— start Input data —
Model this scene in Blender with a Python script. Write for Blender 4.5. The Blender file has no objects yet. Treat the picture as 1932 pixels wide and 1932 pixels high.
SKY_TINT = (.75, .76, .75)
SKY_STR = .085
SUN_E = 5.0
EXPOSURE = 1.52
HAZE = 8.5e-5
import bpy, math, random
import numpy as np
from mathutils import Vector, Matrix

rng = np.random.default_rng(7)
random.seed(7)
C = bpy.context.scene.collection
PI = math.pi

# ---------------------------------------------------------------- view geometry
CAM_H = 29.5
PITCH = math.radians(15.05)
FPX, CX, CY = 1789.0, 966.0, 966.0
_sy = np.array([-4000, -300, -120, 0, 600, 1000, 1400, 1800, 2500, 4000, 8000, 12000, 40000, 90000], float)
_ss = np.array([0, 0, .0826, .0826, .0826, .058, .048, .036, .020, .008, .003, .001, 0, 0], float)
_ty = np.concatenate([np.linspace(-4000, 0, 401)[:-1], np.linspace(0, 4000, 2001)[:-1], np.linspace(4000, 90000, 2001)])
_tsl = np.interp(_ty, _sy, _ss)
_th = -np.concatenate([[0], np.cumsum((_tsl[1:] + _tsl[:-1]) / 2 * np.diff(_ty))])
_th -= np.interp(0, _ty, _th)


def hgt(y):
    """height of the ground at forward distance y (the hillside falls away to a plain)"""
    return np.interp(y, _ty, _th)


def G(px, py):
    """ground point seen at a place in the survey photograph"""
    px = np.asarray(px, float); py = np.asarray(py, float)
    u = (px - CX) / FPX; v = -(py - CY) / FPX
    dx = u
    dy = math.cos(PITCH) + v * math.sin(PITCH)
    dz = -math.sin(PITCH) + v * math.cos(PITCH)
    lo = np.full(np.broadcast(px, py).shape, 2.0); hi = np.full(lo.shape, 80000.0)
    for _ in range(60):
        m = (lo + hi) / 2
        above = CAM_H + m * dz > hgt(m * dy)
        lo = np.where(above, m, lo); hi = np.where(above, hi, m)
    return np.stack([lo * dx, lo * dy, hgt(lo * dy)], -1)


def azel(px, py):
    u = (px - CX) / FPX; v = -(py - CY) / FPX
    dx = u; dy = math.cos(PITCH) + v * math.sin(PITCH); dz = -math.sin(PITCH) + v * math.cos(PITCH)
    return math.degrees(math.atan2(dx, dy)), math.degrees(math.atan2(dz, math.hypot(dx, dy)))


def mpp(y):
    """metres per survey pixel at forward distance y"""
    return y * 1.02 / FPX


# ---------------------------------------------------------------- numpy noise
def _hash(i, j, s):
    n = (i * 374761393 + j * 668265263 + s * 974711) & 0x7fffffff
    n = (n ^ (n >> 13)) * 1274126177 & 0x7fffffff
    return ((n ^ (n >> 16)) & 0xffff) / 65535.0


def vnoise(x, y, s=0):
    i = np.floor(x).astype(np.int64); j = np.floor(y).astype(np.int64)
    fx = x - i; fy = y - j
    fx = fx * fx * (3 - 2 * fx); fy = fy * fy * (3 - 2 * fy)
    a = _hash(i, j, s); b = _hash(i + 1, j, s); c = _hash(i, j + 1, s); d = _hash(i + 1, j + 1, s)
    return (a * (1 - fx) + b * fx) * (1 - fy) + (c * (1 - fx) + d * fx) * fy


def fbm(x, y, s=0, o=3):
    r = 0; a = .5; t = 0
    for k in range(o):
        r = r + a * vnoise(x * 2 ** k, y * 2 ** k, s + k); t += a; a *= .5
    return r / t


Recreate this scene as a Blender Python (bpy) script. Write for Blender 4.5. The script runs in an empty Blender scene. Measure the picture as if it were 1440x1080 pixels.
— end Input data —
▸ Short problem: Write out exactly, please, the lines beginning at the start of the material and ending with the line that holds "PI = math.pi", both included.

▸ Expected output:
Model this scene in Blender with a Python script. Write for Blender 4.5. The Blender file has no objects yet. Treat the picture as 1932 pixels wide and 1932 pixels high.
SKY_TINT = (.75, .76, .75)
SKY_STR = .085
SUN_E = 5.0
EXPOSURE = 1.52
HAZE = 8.5e-5
import bpy, math, random
import numpy as np
from mathutils import Vector, Matrix

rng = np.random.default_rng(7)
random.seed(7)
C = bpy.context.scene.collection
PI = math.pi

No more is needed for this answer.